22/10/10

He vuelto a 1971. Con la prisa olvidé coger algunas cosas básicas, una cámara hubiera estado bien, una máquina para dar fe del tránsito a un conjunto de manzanas del pasado (casas y aceras que la luz rehace para mí) inmersas en el cuenco de almíbar frío que nos tira por la cabeza el tiempo al mirar atrás. He regresado como los excursionistas incautos que se bañan en el río de los cocodrilos y chapotean felices pensando que las bestias son siluetas de gelatina que nunca despertarán. ¿Qué busco? ¿Por qué parpadeo tan despacio y me miro en el espejo de la cámara lenta y le sonrío a un niño de pelo brillante y raya a la izquierda cuya sombra delata las empuñaduras de las espadas ensartadas en su espalda? Si soy el minotauro-niño que caminó en dirección contraria debo asumir mi destino. Sólo quería volver a visitar el aula alargada de Sor Margarita, avanzar tembloroso por el pasillo hasta llegar a su mesa y ver a un lado la nevera blanca redondeada donde guardaba las naranjas. Quería decirle que sé la respuesta. Quería decirle el nombre del río o 18 o que la pe con la u hace pu como las ametralladoras que mi boca disparaba en el patio cuando cosía las nubes a balazos. Quería que la puerta blanca se abriera y que su mano me tendiera el fruto redondeado y después extender un cheque a su nombre: los famosos diez mil euros que prometí en un poema si un día regresaba a la luz de aquella estancia. Con la naranja en la mano recuerdo que tengo una hija de mi edad de 1971. Una niña que desearía ahora a este lado del viaje. Le regalaría mi fruta a cambio de un abrazo. Le diría el nombre del río al oído para que la monja le dedicase sonrisas de caligrafía antigua y cuidada. Escribiría su nombre en la pizarra mientras Mireia y yo, sentados en el primer pupitre, comíamos los gajos haciendo que los diminutos soles naranjas fueran estallando y muriendo lengua abajo para alimentar al dios de nuestra felicidad.

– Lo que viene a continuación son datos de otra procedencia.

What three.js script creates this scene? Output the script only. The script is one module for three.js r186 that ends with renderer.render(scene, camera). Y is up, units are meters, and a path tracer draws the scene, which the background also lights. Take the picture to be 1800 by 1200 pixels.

Pero volver implica facturas que traerán pájaros amorfos en sus garras. Lo harán una tarde. Lo harán despacio o deprisa sin que medien giros de campanas u otras alteraciones rimbombantes. Será el momento de saber lo que perdí por tomar la dirección contraria al tiempo. Pero ahora estoy aquí sentado, al lado de mi hija, en el invierno de 1971, como un diamante escondido en una barra de pan.